**REQUEST:**
Write out the listing, please, but only from its first line through the line containing "above the ground", exactly as given and without pictures.

**DATA SHOWN:**
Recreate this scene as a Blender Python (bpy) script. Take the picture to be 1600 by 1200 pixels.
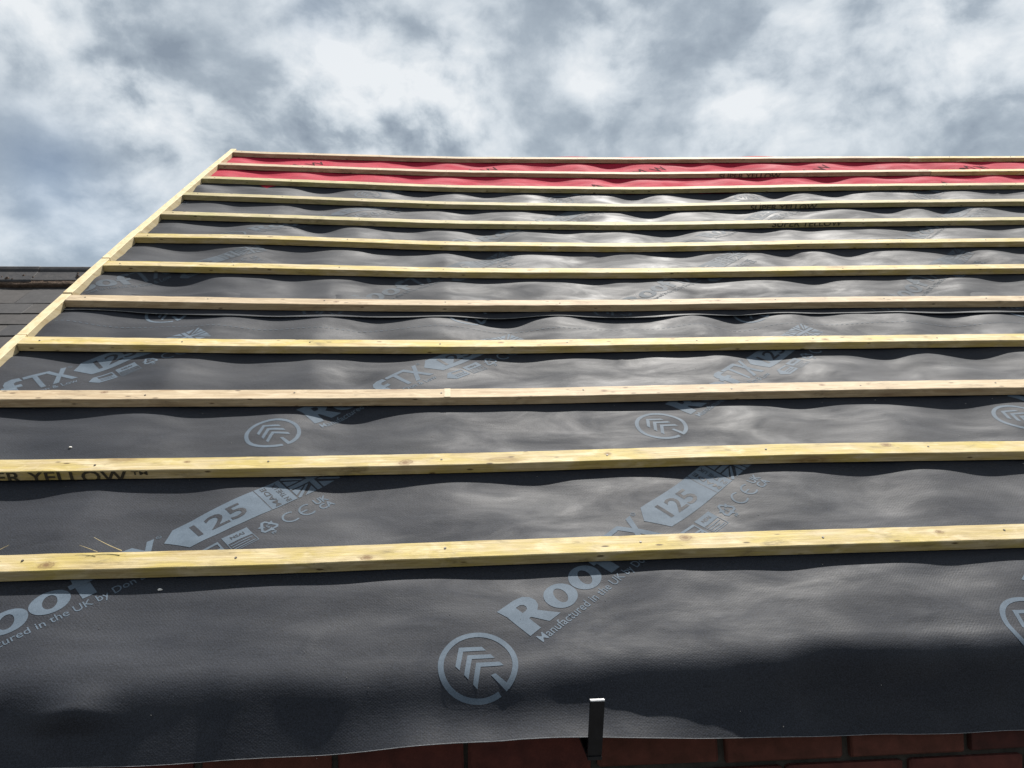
import bpy, bmesh, math, random
import numpy as np
from mathutils import Matrix, Vector

# ------------------------------------------------------------------ frame, camera, light
PITCH = math.radians(32.0)
CP, SP = math.cos(PITCH), math.sin(PITCH)
BASE = 5.6                                   # height of the roof frame's origin above the ground


def W(u, v, w):
    """roof frame (u along the eaves, v up the slope, w out of the slope) -> world"""
    return (u, v * CP - w * SP, BASE + v * SP + w * CP)


def Wn(P):
    P = np.asarray(P, float)
    return np.stack([P[:, 0], P[:, 1] * CP - P[:, 2] * SP, BASE + P[:, 1] * SP + P[:, 2] * CP], 1)


scene = bpy.context.scene
for o in list(bpy.data.objects):
    bpy.data.objects.remove(o)
col = scene.collection

yaw, pit, rol, CAM_H = -0.0866, -0.5015, -0.0305, 1.037
ca, sa = math.cos(yaw), math.sin(yaw)
cb, sb = math.cos(pit), math.sin(pit)
cc, sc = math.cos(rol), math.sin(rol)
Rz = np.array([[ca, -sa, 0], [sa, ca, 0], [0, 0, 1]])
Rx = np.array([[1, 0, 0], [0, cb, -sb], [0, sb, cb]])
Ry = np.array([[cc, 0, sc], [0, 1, 0], [-sc, 0, cc]])
CM = Rz @ Rx @ Ry                            # camera (right, forward, up) -> roof frame
RW = np.array([[1, 0, 0], [0, CP, -SP], [0, SP, CP]])
RM = RW @ CM
cam_d = bpy.data.cameras.new('camera')
cam = bpy.data.objects.new('camera', cam_d)
col.objects.link(cam)
cam_d.sensor_width = 36.0
cam_d.lens = 36.0 * 1202 / 1600
cam_d.clip_start = 0.05
cam_d.clip_end = 3000
right, fwd, up = RM[:, 0], RM[:, 1], RM[:, 2]
m = Matrix(((right[0], up[0], -fwd[0]), (right[1], up[1], -fwd[1]), (right[2], up[2], -fwd[2])))
cam.matrix_world = Matrix.Translation(W(0, 0, CAM_H)) @ m.to_4x4()
scene.camera = cam

SUN_EL, SUN_AZ = math.radians(63.0), math.radians(32.0)      # azimuth from +Y (up the slope) towards +X
sun_d = bpy.data.lights.new('sun', 'SUN')
sun_d.energy = 5.0
sun_d.angle = math.radians(0.6)
sun_d.color = (1.0, 0.96, 0.90)
sun = bpy.data.objects.new('sun', sun_d)
col.objects.link(sun)
sdir = Vector((math.sin(SUN_AZ) * math.cos(SUN_EL), math.cos(SUN_AZ) * math.cos(SUN_EL), math.sin(SUN_EL)))
sun.rotation_euler = sdir.to_track_quat('Z', 'Y').to_euler()

world = bpy.data.worlds.new('World')
scene.world = world
world.use_nodes = True


def build_world():
    nt = world.node_tree
    nt.nodes.clear()
    N, L = nt.nodes.new, nt.links.new

    def math_(op, a, b=None):
        n = N('ShaderNodeMath'); n.operation = op
        for k, x in enumerate((a, b)):
            if x is None: continue
            if isinstance(x, (int, float)): n.inputs[k].default_value = x
            else: L(x, n.inputs[k])
        return n.outputs[0]
    out = N('ShaderNodeOutputWorld')
    sky = N('ShaderNodeTexSky'); sky.sky_type = 'NISHITA'; sky.sun_disc = False
    sky.sun_elevation = SUN_EL; sky.sun_rotation = SUN_AZ
    bsky = N('ShaderNodeBackground'); bsky.inputs[1].default_value = 0.07
    L(sky.outputs[0], bsky.inputs[0])
    tc = N('ShaderNodeTexCoord')
    sep = N('ShaderNodeSeparateXYZ'); L(tc.outputs['Generated'], sep.inputs[0])
    mp = N('ShaderNodeMapping'); mp.inputs['Location'].default_value = CLOUD_OFF
    mp.inputs['Scale'].default_value = (1.0, 1.0, 1.35)
    L(tc.outputs['Generated'], mp.inputs[0])

    def noise(vec, scale, detail, rough, off=(0, 0, 0), out='Fac'):
        m2 = N('ShaderNodeMapping'); m2.inputs['Location'].default_value = off; L(vec, m2.inputs[0])
        n = N('ShaderNodeTexNoise'); n.noise_dimensions = '3D'
        n.inputs['Scale'].default_value = scale; n.inputs['Detail'].default_value = detail
        n.inputs['Roughness'].default_value = rough
        L(m2.outputs[0], n.inputs['Vector'])
        return n.outputs[out]

    def vmath(op, a, b):
        n = N('ShaderNodeVectorMath'); n.operation = op
        for k, x in enumerate((a, b)):
            if isinstance(x, tuple): n.inputs[k].default_value = x
            else: L(x, n.inputs[k])
        return n.outputs['Value'] if op == 'DOT_PRODUCT' else n.outputs[0]
    wv = vmath('SUBTRACT', noise(mp.outputs[0], 3.2, 3.0, 0.5, (1.7, 4.1, 2.2), 'Color'), (.5, .5, .5))
    w2 = vmath('SUBTRACT', noise(mp.outputs[0], 11.0, 6.0, 0.58, (5.7, 0.1, 9.2), 'Color'), (.5, .5, .5))
    P = vmath('ADD', mp.outputs[0], vmath('MULTIPLY', wv, (.11, .11, .11)))
    P = vmath('ADD', P, vmath('MULTIPLY', w2, (.005, .005, .005)))
    n0 = noise(P, 3.6, 2.0, 0.45)
    f = math_('MULTIPLY', math_('SUBTRACT', n0, .5), 0.70)
    # cloud banks: direction, half width in degrees, lightness
    D = vmath('ADD', tc.outputs['Generated'], vmath('MULTIPLY', wv, (.06, .06, .06)))
    D = vmath('ADD', D, vmath('MULTIPLY', w2, (.035, .035, .035)))
    nrm = N('ShaderNodeVectorMath'); nrm.operation = 'NORMALIZE'; L(D, nrm.inputs[0]); D = nrm.outputs[0]
    for az, el, wd, am in BANKS:
        az, el = math.radians(az), math.radians(el)
        d = (math.sin(az) * math.cos(el), math.cos(az) * math.cos(el), math.sin(el))
        k = 1.0 / math.radians(wd) ** 2
        g_ = math_('POWER', math.e, math_('MULTIPLY', math_('SUBTRACT', vmath('DOT_PRODUCT', D, d), 1.0), k))
        f = math_('ADD', f, math_('MULTIPLY', g_, am * 1.15))
    # crisp lumps where the bank is light, soft grey where it is dark; lumps are lighter on the sun's side
    p0 = noise(P, 8.4, 10.0, 0.60, (8.3, 2.9, 6.1)); p1 = noise(P, 8.4, 2.0, 0.5, (8.3 - .012, 2.9 - .015, 6.1 - .050))
    det = math_('ADD', math_('MULTIPLY', math_('SUBTRACT', p0, p1), 1.8), math_('MULTIPLY', math_('SUBTRACT', p0, .5), 0.75))
    gain = math_('ADD', math_('MULTIPLY', math_('MINIMUM', math_('MAXIMUM', math_('ADD', f, .22), 0.0), .55), 1.5), .40)
    q0 = noise(P, 21.0, 6.0, 0.55, (1.3, 5.9, 4.1)); q1 = noise(P, 21.0, 1.5, 0.5, (1.3 - .008, 5.9 - .010, 4.1 - .028))
    det = math_('ADD', det, math_('MULTIPLY', math_('SUBTRACT', q0, q1), 0.8))
    f = math_('ADD', f, math_('MULTIPLY', det, gain))
    cover = 0.95
    for az, el, wd, am in GAPS:
        az, el = math.radians(az), math.radians(el)
        d = (math.sin(az) * math.cos(el), math.cos(az) * math.cos(el), math.sin(el))
        g_ = math_('POWER', math.e, math_('MULTIPLY', math_('SUBTRACT', vmath('DOT_PRODUCT', D, d), 1.0), 1.0 / math.radians(wd) ** 2))
        cover = math_('SUBTRACT', cover, math_('MULTIPLY', g_, am * .45))
    ramp = N('ShaderNodeValToRGB')
    e = ramp.color_ramp.elements
    f = math_("ADD", math_("MULTIPLY", f, 1.0), 0.51)
    e[0].position = 0.0; e[0].color = (0.25, 0.30, 0.36, 1)
    e[1].position = 1.0; e[1].color = (0.84, 0.87, 0.89, 1)
    for pos, c in ((0.33, (0.385, 0.445, 0.505, 1)), (0.50, (0.52, 0.58, 0.635, 1)), (0.68, (0.66, 0.715, 0.76, 1))):
        k = e.new(pos); k.color = c
    L(f, ramp.inputs[0])
    bcl = N('ShaderNodeBackground'); bcl.inputs[1].default_value = 0.53
    L(ramp.outputs[0], bcl.inputs[0])
    mix = N('ShaderNodeMixShader'); L(cover, mix.inputs[0])
    L(bsky.outputs[0], mix.inputs[1]); L(bcl.outputs[0], mix.inputs[2])
    L(mix.outputs[0], out.inputs[0])


CLOUD_OFF = (0.0, 0.0, 0.0)
BANKS = [(-16.8, 26.2, 4.2, -0.16), (-26.9, 23.5, 3.5, 0.16), (-27.6, 19.4, 3.0, -0.18), (-21.2, 21.9, 2.4, 0.20), (-23.1, 15.7, 5.0, 0.10), (-8.3, 22.5, 3.0, 0.20), (-3.0, 27.3, 2.2, -0.12), (-0.6, 24.5, 2.4, 0.24), (6.2, 23.7, 3.0, -0.16), (11.6, 26.3, 2.4, 0.18), (7.7, 28.5, 2.8, -0.10), (20.4, 24.3, 3.0, -0.18), (21.2, 21.7, 2.0, 0.22), (29.0, 23.0, 2.2, -0.12), (35.1, 22.9, 4.2, 0.16), (32.3, 18.3, 2.4, -0.16), (15.2, 20.4, 2.6, -0.12), (-5.0, 20.8, 3.2, 0.10), (-27.5, 14.0, 2.4, -0.06), (16.4, 28.2, 2.2, -0.08), (38.1, 18.5, 3.0, -0.08)]
GAPS = [(-26.4, 14.1, 3.2, 0.38), (-27.6, 17.7, 2.0, 0.30), (-20.4, 12.7, 2.4, 0.25), (-10.1, 28.3, 1.6, 0.15)]
build_world()

vs = scene.view_settings
vs.view_transform = 'Standard'
vs.look = 'None'
vs.exposure = 0.95
vs.gamma = 1.0
vs.use_curve_mapping = False

# ------------------------------------------------------------------ numeric helpers


def _hash(ix, iy, seed):
    n = (ix.astype(np.int64) * 374761393 + iy.astype(np.int64) * 668265263 + seed * 974634777) & 0xFFFFFFFF
    n = ((n ^ (n >> 13)) * 1274126177) & 0xFFFFFFFF
    n = n ^ (n >> 16)
    return (n & 0xFFFF) / 65535.0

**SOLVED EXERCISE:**
Recreate this scene as a Blender Python (bpy) script. Take the picture to be 1600 by 1200 pixels.
import bpy, bmesh, math, random
import numpy as np
from mathutils import Matrix, Vector

# ------------------------------------------------------------------ frame, camera, light
PITCH = math.radians(32.0)
CP, SP = math.cos(PITCH), math.sin(PITCH)
BASE = 5.6                                   # height of the roof frame's origin above the ground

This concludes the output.